The art of pattern-cutting requires much skill, sound judgment, anticipating thought, a knowledge of the rules and principles of shoemaking, and, above all, a cultivated style and natural taste. The science, consisting of rules, measurements, proportions, methods, etc., is of little practical value without artistic abilities to execute the work. The various ways of producing patterns are so different, and the productions so unlike each other, that many must perforce be incorrect. Pattern-making is a branch of the industry that repays, more than any other, a careful theoretical study. A certainty of fit should be the ambition of every cutter, and not a reliance upon comparisons with other patterns.

The aim of a pattern-cutter should be to produce a boot which, when removed from the last, looks as though the last was still there, and it should conform to the last in little details - the lighter the material of the boot the more snugly it should fit. This is not so easy as it would at first sight appear. The various curves in a last in different directions, that have to be fitted with a flat material possessing "stretch," requires not a little care and thought. The pattern is flat, while the leg and foot are rounded, so that when the curves on the flat pattern are in position, bent to the leg and foot, they are altered in appearance.

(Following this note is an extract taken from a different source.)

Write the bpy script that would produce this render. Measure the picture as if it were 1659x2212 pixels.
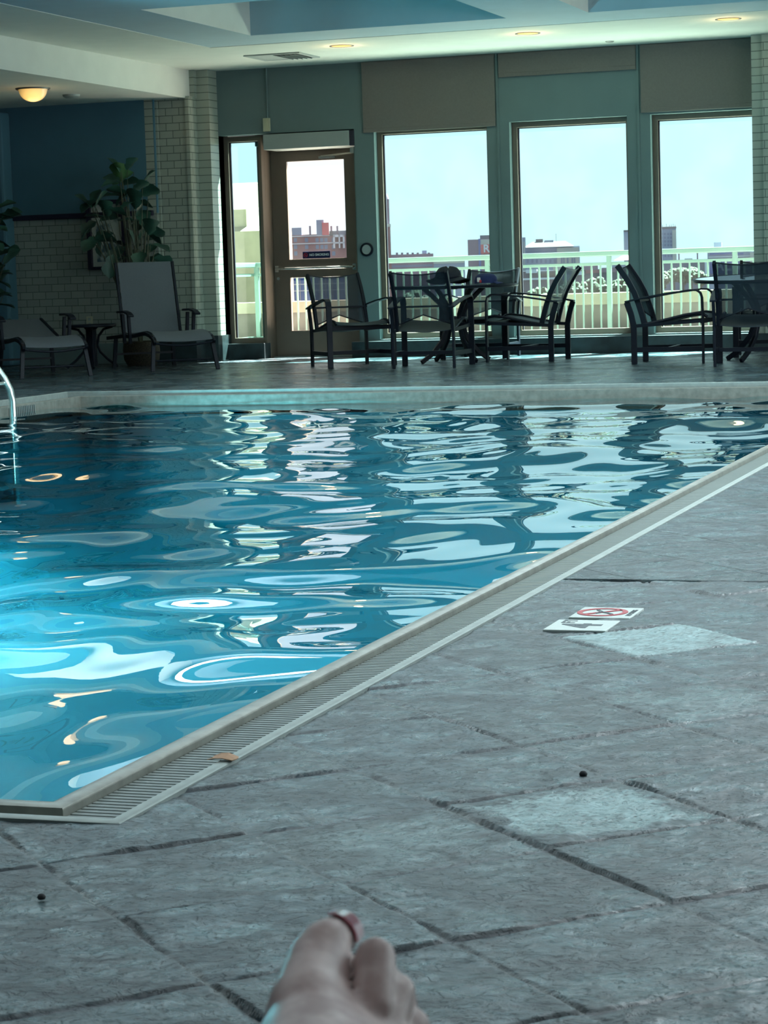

Pattern-Making may be divided into sections, for convenience of description. The production of the portion to fit the last may be termed forme cutting; adding to the forme the remaining parts to complete the pattern that may be used to obtain the parts from which to cut the leather may for distinction be termed standard construction ; and scaling the other patterns from the standard to complete a "set" classed as grading. The production of a new shape, or the modifying of an old style, may be termed designing. Long work, or cutting patterns for Wellingtons, jockeys, etc., is another division.